* START *

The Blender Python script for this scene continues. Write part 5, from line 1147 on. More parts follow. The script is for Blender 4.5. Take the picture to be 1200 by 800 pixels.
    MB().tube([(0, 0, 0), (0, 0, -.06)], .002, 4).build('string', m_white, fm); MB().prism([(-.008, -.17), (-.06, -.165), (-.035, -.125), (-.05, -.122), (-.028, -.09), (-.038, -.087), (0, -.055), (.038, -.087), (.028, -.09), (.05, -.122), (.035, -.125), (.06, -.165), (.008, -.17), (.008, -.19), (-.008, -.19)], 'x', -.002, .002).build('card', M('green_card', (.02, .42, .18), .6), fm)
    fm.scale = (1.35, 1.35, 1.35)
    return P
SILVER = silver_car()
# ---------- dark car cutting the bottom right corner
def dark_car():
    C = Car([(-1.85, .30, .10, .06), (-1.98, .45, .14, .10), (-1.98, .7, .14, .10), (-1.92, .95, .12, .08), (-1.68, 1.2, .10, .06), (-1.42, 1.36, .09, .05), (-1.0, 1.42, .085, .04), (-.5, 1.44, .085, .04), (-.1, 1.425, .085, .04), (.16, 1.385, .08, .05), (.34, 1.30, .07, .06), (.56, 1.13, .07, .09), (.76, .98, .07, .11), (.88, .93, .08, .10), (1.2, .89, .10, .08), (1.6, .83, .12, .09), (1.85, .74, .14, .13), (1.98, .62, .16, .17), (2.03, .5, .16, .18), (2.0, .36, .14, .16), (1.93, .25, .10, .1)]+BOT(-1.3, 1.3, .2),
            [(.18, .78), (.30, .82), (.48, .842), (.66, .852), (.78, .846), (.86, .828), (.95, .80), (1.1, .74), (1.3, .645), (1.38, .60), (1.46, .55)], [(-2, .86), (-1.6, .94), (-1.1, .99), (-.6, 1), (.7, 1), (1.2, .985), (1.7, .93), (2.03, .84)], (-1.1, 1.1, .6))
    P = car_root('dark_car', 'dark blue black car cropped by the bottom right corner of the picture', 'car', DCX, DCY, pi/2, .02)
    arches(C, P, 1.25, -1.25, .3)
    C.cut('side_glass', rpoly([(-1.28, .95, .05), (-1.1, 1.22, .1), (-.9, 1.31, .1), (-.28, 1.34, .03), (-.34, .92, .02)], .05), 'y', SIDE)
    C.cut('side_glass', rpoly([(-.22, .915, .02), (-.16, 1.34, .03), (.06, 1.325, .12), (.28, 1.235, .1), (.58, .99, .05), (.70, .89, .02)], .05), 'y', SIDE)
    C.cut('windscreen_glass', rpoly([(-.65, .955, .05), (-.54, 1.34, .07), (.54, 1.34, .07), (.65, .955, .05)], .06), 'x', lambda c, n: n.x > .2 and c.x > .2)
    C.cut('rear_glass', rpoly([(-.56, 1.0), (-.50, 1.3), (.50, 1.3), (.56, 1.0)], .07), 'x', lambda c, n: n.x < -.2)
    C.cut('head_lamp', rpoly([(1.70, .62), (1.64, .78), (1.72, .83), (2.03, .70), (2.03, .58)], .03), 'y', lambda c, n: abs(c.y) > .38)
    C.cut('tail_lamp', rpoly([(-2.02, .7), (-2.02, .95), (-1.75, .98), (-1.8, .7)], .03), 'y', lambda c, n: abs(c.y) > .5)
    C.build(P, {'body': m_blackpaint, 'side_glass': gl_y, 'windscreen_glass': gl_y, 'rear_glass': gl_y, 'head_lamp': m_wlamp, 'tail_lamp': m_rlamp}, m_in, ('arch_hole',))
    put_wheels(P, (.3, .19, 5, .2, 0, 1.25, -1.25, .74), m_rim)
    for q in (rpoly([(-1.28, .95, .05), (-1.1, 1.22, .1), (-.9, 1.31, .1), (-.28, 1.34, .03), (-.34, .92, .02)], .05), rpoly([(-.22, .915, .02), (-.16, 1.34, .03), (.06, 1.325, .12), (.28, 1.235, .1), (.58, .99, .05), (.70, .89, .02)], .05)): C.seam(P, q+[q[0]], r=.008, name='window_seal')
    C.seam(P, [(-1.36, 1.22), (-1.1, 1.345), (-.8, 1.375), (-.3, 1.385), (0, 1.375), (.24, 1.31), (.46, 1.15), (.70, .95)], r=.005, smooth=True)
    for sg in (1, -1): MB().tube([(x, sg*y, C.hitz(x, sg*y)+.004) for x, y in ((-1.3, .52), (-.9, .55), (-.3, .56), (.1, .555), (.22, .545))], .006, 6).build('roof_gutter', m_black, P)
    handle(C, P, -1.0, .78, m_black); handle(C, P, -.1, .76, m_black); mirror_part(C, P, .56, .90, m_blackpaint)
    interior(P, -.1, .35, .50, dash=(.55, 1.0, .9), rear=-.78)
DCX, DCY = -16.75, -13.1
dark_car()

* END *

_Exercise task_
Write out the whole listing again. Match it word for word.

_Answer for this exercise_
The Blender Python script for this scene continues. Write part 5, from line 1147 on. More parts follow. The script is for Blender 4.5. Take the picture to be 1200 by 800 pixels.
    MB().tube([(0, 0, 0), (0, 0, -.06)], .002, 4).build('string', m_white, fm); MB().prism([(-.008, -.17), (-.06, -.165), (-.035, -.125), (-.05, -.122), (-.028, -.09), (-.038, -.087), (0, -.055), (.038, -.087), (.028, -.09), (.05, -.122), (.035, -.125), (.06, -.165), (.008, -.17), (.008, -.19), (-.008, -.19)], 'x', -.002, .002).build('card', M('green_card', (.02, .42, .18), .6), fm)
    fm.scale = (1.35, 1.35, 1.35)
    return P
SILVER = silver_car()
# ---------- dark car cutting the bottom right corner
def dark_car():
    C = Car([(-1.85, .30, .10, .06), (-1.98, .45, .14, .10), (-1.98, .7, .14, .10), (-1.92, .95, .12, .08), (-1.68, 1.2, .10, .06), (-1.42, 1.36, .09, .05), (-1.0, 1.42, .085, .04), (-.5, 1.44, .085, .04), (-.1, 1.425, .085, .04), (.16, 1.385, .08, .05), (.34, 1.30, .07, .06), (.56, 1.13, .07, .09), (.76, .98, .07, .11), (.88, .93, .08, .10), (1.2, .89, .10, .08), (1.6, .83, .12, .09), (1.85, .74, .14, .13), (1.98, .62, .16, .17), (2.03, .5, .16, .18), (2.0, .36, .14, .16), (1.93, .25, .10, .1)]+BOT(-1.3, 1.3, .2),
            [(.18, .78), (.30, .82), (.48, .842), (.66, .852), (.78, .846), (.86, .828), (.95, .80), (1.1, .74), (1.3, .645), (1.38, .60), (1.46, .55)], [(-2, .86), (-1.6, .94), (-1.1, .99), (-.6, 1), (.7, 1), (1.2, .985), (1.7, .93), (2.03, .84)], (-1.1, 1.1, .6))
    P = car_root('dark_car', 'dark blue black car cropped by the bottom right corner of the picture', 'car', DCX, DCY, pi/2, .02)
    arches(C, P, 1.25, -1.25, .3)
    C.cut('side_glass', rpoly([(-1.28, .95, .05), (-1.1, 1.22, .1), (-.9, 1.31, .1), (-.28, 1.34, .03), (-.34, .92, .02)], .05), 'y', SIDE)
    C.cut('side_glass', rpoly([(-.22, .915, .02), (-.16, 1.34, .03), (.06, 1.325, .12), (.28, 1.235, .1), (.58, .99, .05), (.70, .89, .02)], .05), 'y', SIDE)
    C.cut('windscreen_glass', rpoly([(-.65, .955, .05), (-.54, 1.34, .07), (.54, 1.34, .07), (.65, .955, .05)], .06), 'x', lambda c, n: n.x > .2 and c.x > .2)
    C.cut('rear_glass', rpoly([(-.56, 1.0), (-.50, 1.3), (.50, 1.3), (.56, 1.0)], .07), 'x', lambda c, n: n.x < -.2)
    C.cut('head_lamp', rpoly([(1.70, .62), (1.64, .78), (1.72, .83), (2.03, .70), (2.03, .58)], .03), 'y', lambda c, n: abs(c.y) > .38)
    C.cut('tail_lamp', rpoly([(-2.02, .7), (-2.02, .95), (-1.75, .98), (-1.8, .7)], .03), 'y', lambda c, n: abs(c.y) > .5)
    C.build(P, {'body': m_blackpaint, 'side_glass': gl_y, 'windscreen_glass': gl_y, 'rear_glass': gl_y, 'head_lamp': m_wlamp, 'tail_lamp': m_rlamp}, m_in, ('arch_hole',))
    put_wheels(P, (.3, .19, 5, .2, 0, 1.25, -1.25, .74), m_rim)
    for q in (rpoly([(-1.28, .95, .05), (-1.1, 1.22, .1), (-.9, 1.31, .1), (-.28, 1.34, .03), (-.34, .92, .02)], .05), rpoly([(-.22, .915, .02), (-.16, 1.34, .03), (.06, 1.325, .12), (.28, 1.235, .1), (.58, .99, .05), (.70, .89, .02)], .05)): C.seam(P, q+[q[0]], r=.008, name='window_seal')
    C.seam(P, [(-1.36, 1.22), (-1.1, 1.345), (-.8, 1.375), (-.3, 1.385), (0, 1.375), (.24, 1.31), (.46, 1.15), (.70, .95)], r=.005, smooth=True)
    for sg in (1, -1): MB().tube([(x, sg*y, C.hitz(x, sg*y)+.004) for x, y in ((-1.3, .52), (-.9, .55), (-.3, .56), (.1, .555), (.22, .545))], .006, 6).build('roof_gutter', m_black, P)
    handle(C, P, -1.0, .78, m_black); handle(C, P, -.1, .76, m_black); mirror_part(C, P, .56, .90, m_blackpaint)
    interior(P, -.1, .35, .50, dash=(.55, 1.0, .9), rear=-.78)
DCX, DCY = -16.75, -13.1
dark_car()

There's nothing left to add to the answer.